Am Donnerstag erklärte Weingarten, der erste Schritt zur Beendigung des Streiks bis zum 10. März sei, „nicht das zu tun, was der Senat getan hat, nämlich das Angebot des Repräsentantenhauses noch einmal zu verschlechtern“. Mit anderen Worten, der AFT-Bürokrat – der über ein persönliches Einkommen von 500.000 Dollar im Jahr verfügt – diskutiert mit den Demokraten des Bundesstaats über einen Plan, das Angebot des Repräsentantenhauses aufzugreifen, das eine genauso beleidigende fünfprozentige Erhöhung über einen Zeitraum von fünf Jahren vorsieht.
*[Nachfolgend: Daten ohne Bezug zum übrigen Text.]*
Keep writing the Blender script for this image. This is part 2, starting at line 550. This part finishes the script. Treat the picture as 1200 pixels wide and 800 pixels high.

Die Gewerkschaften würden dann darauf verweisen, dass sich „etwas bewegt hat“ und den Kampf beenden.
Die breite Masse der Lehrer dringt auf einen unbefristeten Streik im gesamten Bundesstaat, um ihre Forderungen durchzusetzen. Ein Lehrer der Glen Fork Elementary School, der vor dem Parlamentssitz demonstrierte, erklärte gegenüber der WSWS: „Ich will, dass wir einfach weiter streiken. Das letzte Mal haben wir nur für einen Tag die Arbeit niedergelegt und das hat nichts bewirkt. Jetzt sind es zwei Tage. Was wollen sie als nächstes machen, drei Tage? Wir sollten einfach weiter streiken, bis unsere Krankenversicherung in Ordnung gebracht ist.“
Wenn sie ihren Kampf nicht verlieren wollen, dann müssen die Lehrer den Gewerkschaften den Streik aus den Händen nehmen, indem in jeder Schule und jeder Gemeinde Streikkomitees von den einfachen Mitgliedern gewählt werden. Es muss zu Massenkundgebungen aufgerufen werden, um die Unterstützung für den Kampf auszuweiten und die breitesten Teile der Arbeiterklasse zu mobilisieren, darunter alle öffentlichen Angestellten, die Bergarbeiter, die Fabrikarbeiter und die Schüler und Studenten der Universitäten und Schulen.
Die Arbeiter müssen die Lüge zurückweisen, die die Gewerkschaften verbreiten, ihre Forderungen könnten durch Appelle an die demokratischen und republikanischen Politiker durchgesetzt werden. Diese Politiker haben alle ein persönliches Interesse daran, den Reichtum und die Macht der Wirtschafts- und Finanzelite zu verteidigen.
Der Streik in West Virginia ist Teil eines Wiederauflebens des internationalen Klassenkampfs. Nach mehr als einem Jahrzehnt stagnierender und sinkender Löhne, steigender Gesundheitskosten und rasant zunehmender Ungleichheit, befinden sich die USA am Vorabend einer sozialen Explosion. Die Pädagogen sind ganz besonders entschlossen, verlorengegangen Lohn zurückzugewinnen und das öffentliche Bildungssystem gegen die neuen Angriffe zu verteidigen, die jetzt von der Trump-Regierung und Bildungsministerin Betsy DeVos vorbereitet werden. Die Lehrer in Pennsylvania, Arizona, New Jersey, Florida, Oklahoma und anderen Gebieten drängen ebenfalls auf Streiks.
Die Drohung mit einstweiligen Verfügungen, Bußgeldern und Entlassungen und die Opposition sowohl der Demokraten als auch der Republikaner gegen die Forderungen der Lehrer machen deutlich, dass die Lehrer einen politischen Kampf führen. Der gesamte Staatsapparat ist ein Instrument der Wirtschafts- und Finanzelite, die entschlossen ist, die Lehrer und die gesamte Arbeiterklasse zahlen zu lassen, und um das Geld der Wall Street und dem Militär zukommen zu lassen.
Das Wiederaufleben des Klassenkampfs muss mit dem Aufbau einer politischen Massenbewegung der Arbeiterklasse verbunden werden, die unabhängig von den beiden Parteien des Großkapitals ist und für ein sozialistisches Programm kämpft, das den menschlichen Bedürfnissen gerecht wird und nicht den Unternehmensprofiten.